Stated exercise: Return, exactly as written, the run of lines that begins at the line containing "Continue the Blender" and ends at the line containing "(3, 0, 4, 7)], 1)". Nothing outside that run belongs in the answer.
──────────
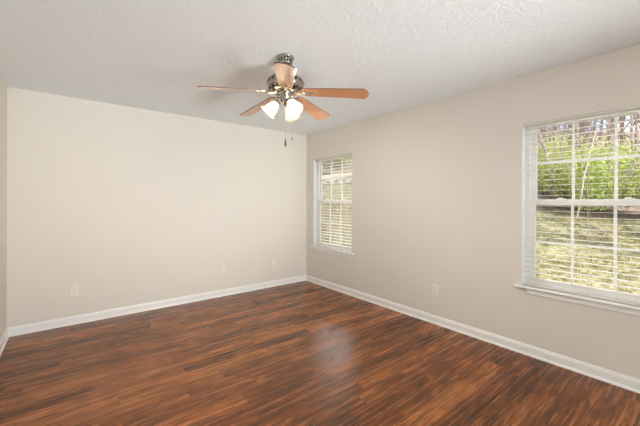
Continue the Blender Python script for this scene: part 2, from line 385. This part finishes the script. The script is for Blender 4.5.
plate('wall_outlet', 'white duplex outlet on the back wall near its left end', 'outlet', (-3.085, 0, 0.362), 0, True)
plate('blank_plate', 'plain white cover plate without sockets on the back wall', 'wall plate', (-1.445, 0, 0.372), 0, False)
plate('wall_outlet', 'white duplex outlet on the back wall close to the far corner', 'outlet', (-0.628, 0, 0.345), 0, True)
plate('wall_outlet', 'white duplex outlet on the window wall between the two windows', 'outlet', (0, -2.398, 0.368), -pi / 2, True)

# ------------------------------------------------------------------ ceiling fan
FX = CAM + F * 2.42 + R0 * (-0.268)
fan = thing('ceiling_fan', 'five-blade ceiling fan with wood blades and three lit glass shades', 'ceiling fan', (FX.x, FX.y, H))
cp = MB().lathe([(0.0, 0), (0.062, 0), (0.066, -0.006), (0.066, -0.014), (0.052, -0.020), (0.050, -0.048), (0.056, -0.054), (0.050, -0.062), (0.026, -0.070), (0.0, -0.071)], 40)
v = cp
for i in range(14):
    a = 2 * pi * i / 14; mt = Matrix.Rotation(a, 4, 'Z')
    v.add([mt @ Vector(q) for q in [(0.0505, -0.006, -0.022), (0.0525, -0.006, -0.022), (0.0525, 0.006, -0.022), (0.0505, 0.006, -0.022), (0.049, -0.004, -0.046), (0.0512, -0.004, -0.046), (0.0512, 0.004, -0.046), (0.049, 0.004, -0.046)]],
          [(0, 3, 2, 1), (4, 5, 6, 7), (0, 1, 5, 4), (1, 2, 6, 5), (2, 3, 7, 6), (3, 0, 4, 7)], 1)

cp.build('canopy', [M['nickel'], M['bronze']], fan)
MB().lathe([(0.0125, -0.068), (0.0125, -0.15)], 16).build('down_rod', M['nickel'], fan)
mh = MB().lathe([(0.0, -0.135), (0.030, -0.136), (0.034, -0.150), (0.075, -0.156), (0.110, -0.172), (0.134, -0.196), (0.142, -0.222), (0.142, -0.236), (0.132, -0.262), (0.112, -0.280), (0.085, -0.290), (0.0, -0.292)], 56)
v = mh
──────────
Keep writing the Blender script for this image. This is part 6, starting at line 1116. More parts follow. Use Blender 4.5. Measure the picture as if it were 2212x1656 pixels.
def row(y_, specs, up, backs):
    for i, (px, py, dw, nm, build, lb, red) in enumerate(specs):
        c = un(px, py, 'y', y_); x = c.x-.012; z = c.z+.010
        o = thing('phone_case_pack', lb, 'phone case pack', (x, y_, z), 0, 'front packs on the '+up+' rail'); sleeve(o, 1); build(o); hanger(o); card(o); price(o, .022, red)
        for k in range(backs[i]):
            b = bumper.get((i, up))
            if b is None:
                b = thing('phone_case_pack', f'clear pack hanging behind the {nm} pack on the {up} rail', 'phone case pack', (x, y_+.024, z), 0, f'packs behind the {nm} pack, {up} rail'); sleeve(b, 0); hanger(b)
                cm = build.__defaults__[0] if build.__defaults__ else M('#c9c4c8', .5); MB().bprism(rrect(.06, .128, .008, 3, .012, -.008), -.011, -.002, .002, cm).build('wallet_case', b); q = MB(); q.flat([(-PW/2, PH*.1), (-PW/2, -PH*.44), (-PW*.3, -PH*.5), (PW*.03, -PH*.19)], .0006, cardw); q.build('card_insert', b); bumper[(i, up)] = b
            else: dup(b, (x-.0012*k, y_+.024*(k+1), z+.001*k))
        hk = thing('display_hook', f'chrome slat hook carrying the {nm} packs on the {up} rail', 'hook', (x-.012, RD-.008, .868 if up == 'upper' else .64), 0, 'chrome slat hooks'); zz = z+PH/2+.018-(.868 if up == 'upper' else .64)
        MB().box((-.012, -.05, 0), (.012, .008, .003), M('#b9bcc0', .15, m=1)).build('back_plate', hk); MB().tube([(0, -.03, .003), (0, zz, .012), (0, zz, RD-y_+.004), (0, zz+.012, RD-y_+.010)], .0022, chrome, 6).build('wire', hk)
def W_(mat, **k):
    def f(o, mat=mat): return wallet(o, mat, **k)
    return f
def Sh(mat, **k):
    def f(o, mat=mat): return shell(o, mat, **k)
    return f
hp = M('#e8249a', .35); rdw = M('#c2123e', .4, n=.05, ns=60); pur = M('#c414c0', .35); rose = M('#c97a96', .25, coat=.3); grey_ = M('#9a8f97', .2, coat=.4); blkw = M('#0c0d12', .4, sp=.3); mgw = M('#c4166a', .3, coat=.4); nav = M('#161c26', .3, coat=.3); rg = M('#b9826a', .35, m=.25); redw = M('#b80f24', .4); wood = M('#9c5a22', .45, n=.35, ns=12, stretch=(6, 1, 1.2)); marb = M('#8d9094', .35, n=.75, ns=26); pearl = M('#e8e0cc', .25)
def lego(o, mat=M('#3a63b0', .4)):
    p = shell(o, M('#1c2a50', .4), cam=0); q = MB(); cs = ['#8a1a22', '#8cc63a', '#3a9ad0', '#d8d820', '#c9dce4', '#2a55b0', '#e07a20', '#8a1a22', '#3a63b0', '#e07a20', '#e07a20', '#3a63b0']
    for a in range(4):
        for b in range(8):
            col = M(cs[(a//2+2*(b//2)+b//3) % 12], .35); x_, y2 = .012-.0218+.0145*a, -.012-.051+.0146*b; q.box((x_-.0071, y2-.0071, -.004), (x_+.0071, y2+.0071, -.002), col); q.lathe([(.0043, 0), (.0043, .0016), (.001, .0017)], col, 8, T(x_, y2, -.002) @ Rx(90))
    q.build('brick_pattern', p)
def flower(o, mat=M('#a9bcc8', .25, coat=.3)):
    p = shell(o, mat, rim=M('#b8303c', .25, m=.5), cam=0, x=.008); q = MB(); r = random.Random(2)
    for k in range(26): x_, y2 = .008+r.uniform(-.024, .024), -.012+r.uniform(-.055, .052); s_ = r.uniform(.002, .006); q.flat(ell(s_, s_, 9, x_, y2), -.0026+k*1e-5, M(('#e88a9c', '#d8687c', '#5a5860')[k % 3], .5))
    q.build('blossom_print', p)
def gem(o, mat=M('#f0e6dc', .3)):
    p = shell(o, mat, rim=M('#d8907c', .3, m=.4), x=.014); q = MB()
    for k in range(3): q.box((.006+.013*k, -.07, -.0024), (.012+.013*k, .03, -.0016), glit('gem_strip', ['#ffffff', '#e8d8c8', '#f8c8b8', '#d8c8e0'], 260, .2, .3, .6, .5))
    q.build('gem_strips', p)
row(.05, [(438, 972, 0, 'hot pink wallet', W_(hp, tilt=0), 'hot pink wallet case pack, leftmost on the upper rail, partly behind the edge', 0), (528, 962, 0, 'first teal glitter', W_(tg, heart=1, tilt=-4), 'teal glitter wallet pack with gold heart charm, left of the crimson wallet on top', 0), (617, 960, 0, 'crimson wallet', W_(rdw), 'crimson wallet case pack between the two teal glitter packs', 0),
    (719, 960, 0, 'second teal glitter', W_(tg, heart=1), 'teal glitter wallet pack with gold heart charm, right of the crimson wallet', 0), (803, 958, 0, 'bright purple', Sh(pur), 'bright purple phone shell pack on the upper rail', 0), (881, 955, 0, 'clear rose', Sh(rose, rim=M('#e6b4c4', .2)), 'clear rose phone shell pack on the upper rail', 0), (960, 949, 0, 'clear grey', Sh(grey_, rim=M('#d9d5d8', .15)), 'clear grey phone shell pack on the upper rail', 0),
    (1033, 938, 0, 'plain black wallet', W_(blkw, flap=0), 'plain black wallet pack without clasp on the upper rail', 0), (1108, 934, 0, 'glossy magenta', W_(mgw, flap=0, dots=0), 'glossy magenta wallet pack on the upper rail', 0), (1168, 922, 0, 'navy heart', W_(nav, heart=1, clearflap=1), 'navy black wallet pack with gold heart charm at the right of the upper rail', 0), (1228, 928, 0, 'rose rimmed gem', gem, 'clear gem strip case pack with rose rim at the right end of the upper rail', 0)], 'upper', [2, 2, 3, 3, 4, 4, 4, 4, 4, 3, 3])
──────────
Output for this exercise:
Continue the Blender Python script for this scene: part 2, from line 385. This part finishes the script. The script is for Blender 4.5.
plate('wall_outlet', 'white duplex outlet on the back wall near its left end', 'outlet', (-3.085, 0, 0.362), 0, True)
plate('blank_plate', 'plain white cover plate without sockets on the back wall', 'wall plate', (-1.445, 0, 0.372), 0, False)
plate('wall_outlet', 'white duplex outlet on the back wall close to the far corner', 'outlet', (-0.628, 0, 0.345), 0, True)
plate('wall_outlet', 'white duplex outlet on the window wall between the two windows', 'outlet', (0, -2.398, 0.368), -pi / 2, True)

# ------------------------------------------------------------------ ceiling fan
FX = CAM + F * 2.42 + R0 * (-0.268)
fan = thing('ceiling_fan', 'five-blade ceiling fan with wood blades and three lit glass shades', 'ceiling fan', (FX.x, FX.y, H))
cp = MB().lathe([(0.0, 0), (0.062, 0), (0.066, -0.006), (0.066, -0.014), (0.052, -0.020), (0.050, -0.048), (0.056, -0.054), (0.050, -0.062), (0.026, -0.070), (0.0, -0.071)], 40)
v = cp
for i in range(14):
    a = 2 * pi * i / 14; mt = Matrix.Rotation(a, 4, 'Z')
    v.add([mt @ Vector(q) for q in [(0.0505, -0.006, -0.022), (0.0525, -0.006, -0.022), (0.0525, 0.006, -0.022), (0.0505, 0.006, -0.022), (0.049, -0.004, -0.046), (0.0512, -0.004, -0.046), (0.0512, 0.004, -0.046), (0.049, 0.004, -0.046)]],
          [(0, 3, 2, 1), (4, 5, 6, 7), (0, 1, 5, 4), (1, 2, 6, 5), (2, 3, 7, 6), (3, 0, 4, 7)], 1)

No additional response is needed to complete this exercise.